The Owl Wardrobe (1968)
cm 160x420x50 – Tempera su carta applicata su legno
The Owl Wardrobe is a wedding gift, as well as the largest piece of furniture designed and decorated by Dady Orsi. Inspired by the Renaissance sacristy closets, it is tailored to the spaces of the new house where the artist moved after his marriage to his second wife Megy Bassi in 1968. It has eight compartments of which, symbolically, seven reveal their contents while one appears closed by a door. Originally conceived for the bedroom, it is decorated with trompe l’oeil and collage paintings, whose symbols are linked to time (musical instruments, clocks, candlesticks), to the night (the owl, the moon) and to Eros, which appears through the image of Marilyn Monroe. This iconography makes the work the most impressive still-life ever painted by the artist. Due to unforeseen events that arose during the work on the house, the closet changed its use, becoming the backdrop for the dining room.

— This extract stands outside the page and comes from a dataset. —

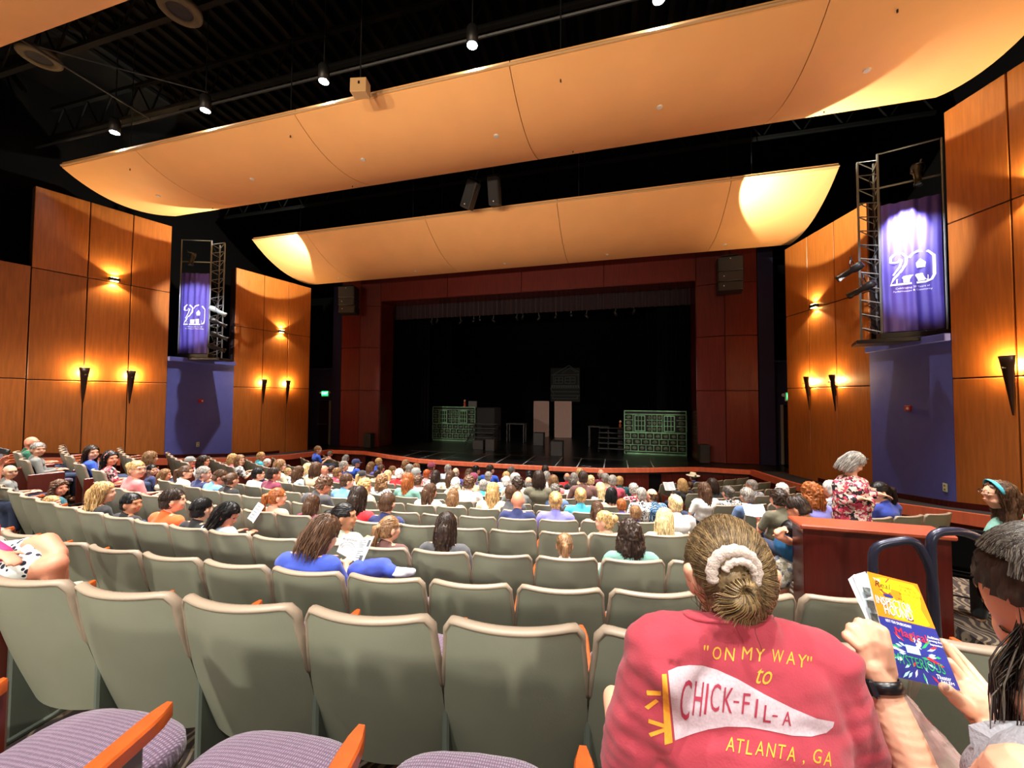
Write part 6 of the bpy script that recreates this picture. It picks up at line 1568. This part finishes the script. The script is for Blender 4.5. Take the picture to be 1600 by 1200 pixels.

Family and business dinners are held in front of the Owl Cupboard: it is during one of these dinners that Piero Fornasetti, captured by the detail of the owl, an animal that for him was a symbol of wisdom and farsightedness, with his usual irony coined the name. It was also against the backdrop of the Owl’s Closet that Jean Blanchaert and Miro Silvera designed the 1995 exhibition, whose still-lifes share the sense of suspended life that is also present in the decorations of this closet.